Where ρ is the fluid density (kg/m³), µ is its dynamic viscosity (Pa·s), N is the rotation speed of the stirring device in revolutions per second (rps), and d_a is the diameter of the agitator. Note that the thresholds for laminar/turbulent flow differ depending on the type of stirring device:

• Laminar flow for Re < 10
• Intermediate flow for 10 < Re < 10ⁿ
• Turbulent flow for Re > 10ⁿ
• With n = 4 for radial discharge impellers and n = 5 for axial discharge impellers.

The Froude number is calculated as follows:

Fr = N²d_a/g

With g gravitational acceleration.

Its importance is less significant in the case with baffles. Nevertheless, it is here of the order of 3 and reflects the need to take into account the deformation of the free surface, which can be significant.
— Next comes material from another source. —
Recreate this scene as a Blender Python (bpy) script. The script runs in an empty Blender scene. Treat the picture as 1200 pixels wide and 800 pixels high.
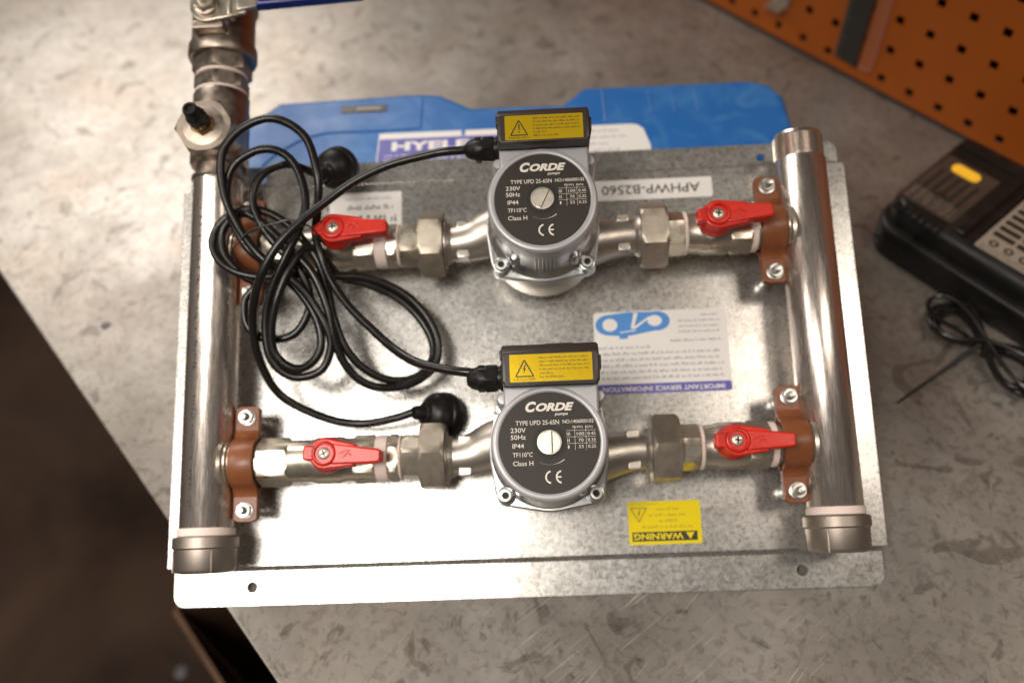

The modeling is therefore carried out using a stationary, turbulent, two-phase, isothermal, species transport model.

Through these calculations, we sought to identify cases that:

• Present better spatial homogeneity in the concentration of chemical species at the outlet (better mixing),
• Also minimize the torque on the shaft (reduction in power consumption).

Optimizing the operation of continuous stirred-tank reactors (CSTRs) can be challenging and particularly costly without modeling: it requires building prototypes, instrumenting them, using consumables, etc. Computational fluid dynamics (CFD) simulation is particularly well suited to these issues: these models are well known and well understood, and allow you to test a large number of configurations at low cost, accurately identify the advantages and weaknesses of each configuration, and thus make informed choices in your stirred tank design or improvement project.